For the main dining areas the seating was differentiated into three areas, long communal tables with pew-like bench seating, plush grey semi-circular banquette seating contained within two oxidized steel containers either side of the main space, and at the far end a raised natural oak platform with high-backed shaker-inspired chairs.

The banquette seating, platform and bar were all detached from the existing building to clearly separate the old and new elements.

At either end of the space, new intricately designed stained glass windows, one primarily blue and the other red were installed. Asylum, an award winning Singapore design firm, designed these windows with a subtle King and Queen crown motif.

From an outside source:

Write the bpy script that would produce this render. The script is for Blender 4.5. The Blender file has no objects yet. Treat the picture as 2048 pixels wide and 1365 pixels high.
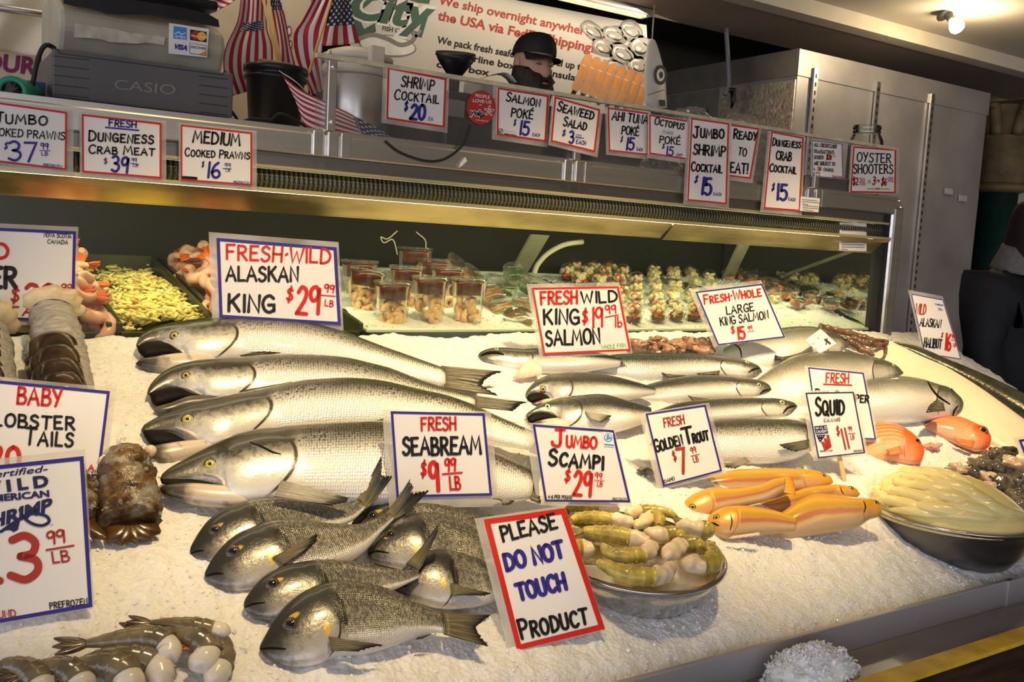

For the lighting, black metal geometric frames with exposed bulbs, echoing the grilles of the existing building, were suspended from each of the timber ceiling beams. A large copper halo with integrated spot-lighting was suspended above the serving bar and shaded lamps cantilevered over the banquette seating to lend a more intimate and “divine” atmosphere.

All the furniture was custom made and designed to convey a mix of the traditional, vintage and contemporary.

An additional covered area was created in the rear cloister of the space to make a small greenhouse conservatory-like dining area with folding glass doors, which completely open-up to the outdoor covered terrace.

The outdoor terrace, affectionally named, The Rabbit Hole, is a covered area with seating, an outdoor bar and access to the garden. The bar is clad in black and white mosaic tiles( with the Alice in wonderland referenced tongue-in-cheek message ‘Drink me’), the floor constructed of thick reclaimed timber slabs and the ceiling white painted timber slats. Beyond the timber deck is a paved lounge seating area below the trees with vintage white painted metal loungers.

Animal shaped topiaries litter the restaurant grounds, adding a touch of whim to the garden area.

Placed throughout the White Rabbit are vintage items collected from around Singapore and from the owners’ overseas travels to convey the historical sense of the project.